▶ **Instructions for the task**: Print the records below from the first line through the line containing "hang(HY, slC, TB2, bxx(x), bxx(x", both included, word for word.

--- Start of Working data ---

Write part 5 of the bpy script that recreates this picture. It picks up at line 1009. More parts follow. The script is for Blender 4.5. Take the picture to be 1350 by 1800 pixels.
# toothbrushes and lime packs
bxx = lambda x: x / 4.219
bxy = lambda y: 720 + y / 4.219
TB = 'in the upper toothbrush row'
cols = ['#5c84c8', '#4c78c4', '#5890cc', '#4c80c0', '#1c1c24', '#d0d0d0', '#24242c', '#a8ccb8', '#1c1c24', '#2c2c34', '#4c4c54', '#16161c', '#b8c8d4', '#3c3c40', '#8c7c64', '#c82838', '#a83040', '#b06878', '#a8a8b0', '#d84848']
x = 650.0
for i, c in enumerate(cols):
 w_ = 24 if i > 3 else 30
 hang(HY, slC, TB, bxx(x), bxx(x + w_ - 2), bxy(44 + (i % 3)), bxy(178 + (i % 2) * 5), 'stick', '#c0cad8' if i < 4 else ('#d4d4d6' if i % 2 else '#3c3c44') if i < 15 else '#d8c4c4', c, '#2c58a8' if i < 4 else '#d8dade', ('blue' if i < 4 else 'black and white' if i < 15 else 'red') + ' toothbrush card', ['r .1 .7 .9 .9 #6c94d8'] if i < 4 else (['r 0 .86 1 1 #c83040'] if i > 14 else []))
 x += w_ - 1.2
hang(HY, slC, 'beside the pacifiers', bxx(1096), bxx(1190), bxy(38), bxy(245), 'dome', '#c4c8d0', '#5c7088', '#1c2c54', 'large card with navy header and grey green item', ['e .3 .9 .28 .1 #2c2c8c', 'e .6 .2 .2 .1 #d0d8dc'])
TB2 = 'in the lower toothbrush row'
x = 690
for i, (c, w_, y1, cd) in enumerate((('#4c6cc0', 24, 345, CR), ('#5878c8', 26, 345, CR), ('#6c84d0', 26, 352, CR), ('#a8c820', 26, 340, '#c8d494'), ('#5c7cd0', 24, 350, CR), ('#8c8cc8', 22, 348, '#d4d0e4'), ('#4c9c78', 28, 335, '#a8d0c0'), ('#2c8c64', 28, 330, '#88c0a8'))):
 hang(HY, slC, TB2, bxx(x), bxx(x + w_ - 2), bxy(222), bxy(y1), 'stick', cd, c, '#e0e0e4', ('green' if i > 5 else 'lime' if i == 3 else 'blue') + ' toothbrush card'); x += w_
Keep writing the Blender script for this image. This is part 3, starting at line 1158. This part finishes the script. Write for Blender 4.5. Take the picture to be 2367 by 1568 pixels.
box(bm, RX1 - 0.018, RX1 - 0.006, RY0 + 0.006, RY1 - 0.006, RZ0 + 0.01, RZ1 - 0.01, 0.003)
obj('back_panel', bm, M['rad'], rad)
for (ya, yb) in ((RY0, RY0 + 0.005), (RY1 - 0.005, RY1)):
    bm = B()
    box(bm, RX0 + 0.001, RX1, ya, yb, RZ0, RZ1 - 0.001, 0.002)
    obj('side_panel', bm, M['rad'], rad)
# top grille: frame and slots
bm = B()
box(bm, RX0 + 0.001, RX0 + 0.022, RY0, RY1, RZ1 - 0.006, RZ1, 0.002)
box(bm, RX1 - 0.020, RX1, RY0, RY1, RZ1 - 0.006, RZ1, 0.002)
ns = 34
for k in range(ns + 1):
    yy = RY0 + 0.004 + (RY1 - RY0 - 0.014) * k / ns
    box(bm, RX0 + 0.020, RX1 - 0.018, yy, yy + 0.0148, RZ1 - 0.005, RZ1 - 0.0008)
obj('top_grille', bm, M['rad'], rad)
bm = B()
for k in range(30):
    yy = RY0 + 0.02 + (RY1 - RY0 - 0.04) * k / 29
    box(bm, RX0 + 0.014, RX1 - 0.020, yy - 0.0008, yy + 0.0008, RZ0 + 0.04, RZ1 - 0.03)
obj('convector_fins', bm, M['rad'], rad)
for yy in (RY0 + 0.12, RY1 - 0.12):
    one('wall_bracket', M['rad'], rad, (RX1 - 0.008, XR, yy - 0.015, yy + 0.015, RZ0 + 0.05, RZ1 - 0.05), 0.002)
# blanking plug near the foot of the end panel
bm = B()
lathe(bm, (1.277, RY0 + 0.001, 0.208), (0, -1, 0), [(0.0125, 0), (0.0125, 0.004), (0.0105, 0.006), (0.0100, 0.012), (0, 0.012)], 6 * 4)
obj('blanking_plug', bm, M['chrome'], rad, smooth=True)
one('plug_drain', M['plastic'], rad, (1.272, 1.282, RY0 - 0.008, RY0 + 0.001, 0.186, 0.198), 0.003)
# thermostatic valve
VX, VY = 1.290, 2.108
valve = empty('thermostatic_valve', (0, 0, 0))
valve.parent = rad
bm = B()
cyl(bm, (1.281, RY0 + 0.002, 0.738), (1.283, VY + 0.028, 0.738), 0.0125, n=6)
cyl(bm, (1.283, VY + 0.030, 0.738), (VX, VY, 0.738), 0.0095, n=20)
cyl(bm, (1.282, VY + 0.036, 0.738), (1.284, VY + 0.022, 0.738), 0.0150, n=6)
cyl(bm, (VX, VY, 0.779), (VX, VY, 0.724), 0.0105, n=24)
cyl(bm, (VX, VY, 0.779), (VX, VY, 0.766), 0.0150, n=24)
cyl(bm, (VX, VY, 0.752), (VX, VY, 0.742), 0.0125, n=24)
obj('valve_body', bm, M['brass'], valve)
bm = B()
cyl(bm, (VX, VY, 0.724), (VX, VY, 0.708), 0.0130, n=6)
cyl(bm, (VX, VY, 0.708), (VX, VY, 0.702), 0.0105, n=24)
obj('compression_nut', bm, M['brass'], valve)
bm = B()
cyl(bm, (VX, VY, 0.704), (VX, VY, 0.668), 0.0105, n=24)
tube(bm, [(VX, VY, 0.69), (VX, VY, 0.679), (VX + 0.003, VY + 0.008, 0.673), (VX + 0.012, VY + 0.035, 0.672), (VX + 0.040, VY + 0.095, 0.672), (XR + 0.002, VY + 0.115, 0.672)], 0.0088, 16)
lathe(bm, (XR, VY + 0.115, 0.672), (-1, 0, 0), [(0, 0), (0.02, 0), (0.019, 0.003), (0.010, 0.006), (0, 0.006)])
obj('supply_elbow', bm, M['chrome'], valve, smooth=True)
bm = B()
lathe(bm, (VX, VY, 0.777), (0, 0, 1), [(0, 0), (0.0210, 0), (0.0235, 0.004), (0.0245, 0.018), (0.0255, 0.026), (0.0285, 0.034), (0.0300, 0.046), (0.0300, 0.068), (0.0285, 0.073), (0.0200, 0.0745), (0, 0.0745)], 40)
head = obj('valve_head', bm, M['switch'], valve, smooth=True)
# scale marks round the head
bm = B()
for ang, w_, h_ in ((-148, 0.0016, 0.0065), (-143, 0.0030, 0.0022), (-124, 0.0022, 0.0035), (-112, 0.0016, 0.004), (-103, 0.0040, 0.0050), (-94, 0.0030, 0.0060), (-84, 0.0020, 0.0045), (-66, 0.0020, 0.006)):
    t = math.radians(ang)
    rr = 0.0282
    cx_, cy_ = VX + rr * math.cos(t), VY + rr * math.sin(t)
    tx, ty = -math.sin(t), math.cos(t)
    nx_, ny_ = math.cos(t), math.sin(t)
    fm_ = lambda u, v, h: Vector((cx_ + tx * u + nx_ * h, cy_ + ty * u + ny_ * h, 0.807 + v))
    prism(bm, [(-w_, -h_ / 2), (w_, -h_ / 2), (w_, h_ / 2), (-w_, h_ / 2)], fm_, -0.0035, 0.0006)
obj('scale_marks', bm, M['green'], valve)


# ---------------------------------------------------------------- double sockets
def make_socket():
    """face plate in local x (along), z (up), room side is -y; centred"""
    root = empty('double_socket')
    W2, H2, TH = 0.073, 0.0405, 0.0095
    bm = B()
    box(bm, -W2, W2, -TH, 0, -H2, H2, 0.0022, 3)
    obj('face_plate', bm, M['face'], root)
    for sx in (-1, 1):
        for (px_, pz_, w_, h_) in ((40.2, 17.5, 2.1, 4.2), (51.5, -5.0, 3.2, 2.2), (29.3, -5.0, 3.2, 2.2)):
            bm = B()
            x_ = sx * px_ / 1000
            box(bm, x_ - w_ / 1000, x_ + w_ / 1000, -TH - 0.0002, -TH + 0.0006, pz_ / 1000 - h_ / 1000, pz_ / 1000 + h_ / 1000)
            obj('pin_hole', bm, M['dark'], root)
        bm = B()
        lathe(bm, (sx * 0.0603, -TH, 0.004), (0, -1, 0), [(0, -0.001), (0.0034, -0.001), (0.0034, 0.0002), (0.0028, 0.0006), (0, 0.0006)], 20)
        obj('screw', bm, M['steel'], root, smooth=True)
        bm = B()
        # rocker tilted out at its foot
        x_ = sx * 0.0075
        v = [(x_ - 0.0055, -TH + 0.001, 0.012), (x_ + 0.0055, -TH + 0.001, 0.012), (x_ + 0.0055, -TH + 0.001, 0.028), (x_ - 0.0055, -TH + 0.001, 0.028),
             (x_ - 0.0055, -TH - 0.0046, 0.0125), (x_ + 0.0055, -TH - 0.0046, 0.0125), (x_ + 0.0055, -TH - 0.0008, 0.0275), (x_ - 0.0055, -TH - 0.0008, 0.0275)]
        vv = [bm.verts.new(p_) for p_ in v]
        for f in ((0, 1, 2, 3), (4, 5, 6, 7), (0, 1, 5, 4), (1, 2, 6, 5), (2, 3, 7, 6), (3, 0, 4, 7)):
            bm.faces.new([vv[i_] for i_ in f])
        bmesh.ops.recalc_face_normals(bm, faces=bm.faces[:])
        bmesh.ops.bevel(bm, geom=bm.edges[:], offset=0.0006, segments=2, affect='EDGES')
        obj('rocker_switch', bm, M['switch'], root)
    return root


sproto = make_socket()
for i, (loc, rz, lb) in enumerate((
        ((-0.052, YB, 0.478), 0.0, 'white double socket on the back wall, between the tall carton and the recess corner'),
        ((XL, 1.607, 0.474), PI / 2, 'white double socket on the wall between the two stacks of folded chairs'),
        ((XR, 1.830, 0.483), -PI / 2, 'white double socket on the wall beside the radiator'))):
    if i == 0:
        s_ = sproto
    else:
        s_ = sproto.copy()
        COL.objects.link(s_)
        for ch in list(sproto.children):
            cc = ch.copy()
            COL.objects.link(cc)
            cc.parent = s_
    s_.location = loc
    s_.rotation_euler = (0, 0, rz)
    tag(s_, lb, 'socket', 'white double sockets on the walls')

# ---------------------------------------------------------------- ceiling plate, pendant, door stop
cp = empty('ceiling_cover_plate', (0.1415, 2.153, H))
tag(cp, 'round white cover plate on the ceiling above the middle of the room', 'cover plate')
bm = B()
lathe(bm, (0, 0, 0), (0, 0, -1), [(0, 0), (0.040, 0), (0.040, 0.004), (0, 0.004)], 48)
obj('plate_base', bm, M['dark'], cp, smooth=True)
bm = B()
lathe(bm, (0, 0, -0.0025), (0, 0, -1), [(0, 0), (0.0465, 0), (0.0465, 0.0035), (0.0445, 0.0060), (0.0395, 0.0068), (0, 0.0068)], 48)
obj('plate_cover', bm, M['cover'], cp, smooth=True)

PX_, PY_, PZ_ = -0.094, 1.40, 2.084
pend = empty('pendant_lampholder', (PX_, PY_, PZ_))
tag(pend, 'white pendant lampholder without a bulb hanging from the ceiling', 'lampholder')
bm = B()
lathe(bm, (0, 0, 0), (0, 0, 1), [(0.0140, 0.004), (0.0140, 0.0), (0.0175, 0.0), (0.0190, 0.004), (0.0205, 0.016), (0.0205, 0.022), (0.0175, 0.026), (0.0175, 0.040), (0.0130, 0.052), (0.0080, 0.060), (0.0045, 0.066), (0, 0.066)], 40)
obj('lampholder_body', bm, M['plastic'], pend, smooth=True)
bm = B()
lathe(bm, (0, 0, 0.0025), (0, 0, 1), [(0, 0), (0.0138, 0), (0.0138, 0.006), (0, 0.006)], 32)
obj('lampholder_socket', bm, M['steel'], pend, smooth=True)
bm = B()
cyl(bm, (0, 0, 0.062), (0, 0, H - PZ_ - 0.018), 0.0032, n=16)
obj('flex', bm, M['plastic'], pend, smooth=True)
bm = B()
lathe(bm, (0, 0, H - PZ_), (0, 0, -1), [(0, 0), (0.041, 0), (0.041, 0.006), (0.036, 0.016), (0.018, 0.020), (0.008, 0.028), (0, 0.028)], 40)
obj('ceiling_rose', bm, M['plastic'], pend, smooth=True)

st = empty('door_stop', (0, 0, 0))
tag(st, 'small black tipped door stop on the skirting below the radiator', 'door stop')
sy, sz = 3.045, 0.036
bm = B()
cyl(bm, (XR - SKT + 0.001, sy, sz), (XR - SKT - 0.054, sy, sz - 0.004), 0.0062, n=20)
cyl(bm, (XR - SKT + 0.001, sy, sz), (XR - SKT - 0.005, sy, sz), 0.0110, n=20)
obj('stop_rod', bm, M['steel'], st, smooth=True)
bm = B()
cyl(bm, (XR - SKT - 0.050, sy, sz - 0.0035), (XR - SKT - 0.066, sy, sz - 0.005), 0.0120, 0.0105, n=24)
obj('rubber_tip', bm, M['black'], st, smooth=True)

--- End of Working data ---

▶ **Task result**:
Write part 5 of the bpy script that recreates this picture. It picks up at line 1009. More parts follow. The script is for Blender 4.5. Take the picture to be 1350 by 1800 pixels.
# toothbrushes and lime packs
bxx = lambda x: x / 4.219
bxy = lambda y: 720 + y / 4.219
TB = 'in the upper toothbrush row'
cols = ['#5c84c8', '#4c78c4', '#5890cc', '#4c80c0', '#1c1c24', '#d0d0d0', '#24242c', '#a8ccb8', '#1c1c24', '#2c2c34', '#4c4c54', '#16161c', '#b8c8d4', '#3c3c40', '#8c7c64', '#c82838', '#a83040', '#b06878', '#a8a8b0', '#d84848']
x = 650.0
for i, c in enumerate(cols):
 w_ = 24 if i > 3 else 30
 hang(HY, slC, TB, bxx(x), bxx(x + w_ - 2), bxy(44 + (i % 3)), bxy(178 + (i % 2) * 5), 'stick', '#c0cad8' if i < 4 else ('#d4d4d6' if i % 2 else '#3c3c44') if i < 15 else '#d8c4c4', c, '#2c58a8' if i < 4 else '#d8dade', ('blue' if i < 4 else 'black and white' if i < 15 else 'red') + ' toothbrush card', ['r .1 .7 .9 .9 #6c94d8'] if i < 4 else (['r 0 .86 1 1 #c83040'] if i > 14 else []))
 x += w_ - 1.2
hang(HY, slC, 'beside the pacifiers', bxx(1096), bxx(1190), bxy(38), bxy(245), 'dome', '#c4c8d0', '#5c7088', '#1c2c54', 'large card with navy header and grey green item', ['e .3 .9 .28 .1 #2c2c8c', 'e .6 .2 .2 .1 #d0d8dc'])
TB2 = 'in the lower toothbrush row'
x = 690
for i, (c, w_, y1, cd) in enumerate((('#4c6cc0', 24, 345, CR), ('#5878c8', 26, 345, CR), ('#6c84d0', 26, 352, CR), ('#a8c820', 26, 340, '#c8d494'), ('#5c7cd0', 24, 350, CR), ('#8c8cc8', 22, 348, '#d4d0e4'), ('#4c9c78', 28, 335, '#a8d0c0'), ('#2c8c64', 28, 330, '#88c0a8'))):
 hang(HY, slC, TB2, bxx(x), bxx(x + w_ - 2), bxy(222), bxy(y1), 'stick', cd, c, '#e0e0e4', ('green' if i > 5 else 'lime' if i == 3 else 'blue') + ' toothbrush card'); x += w_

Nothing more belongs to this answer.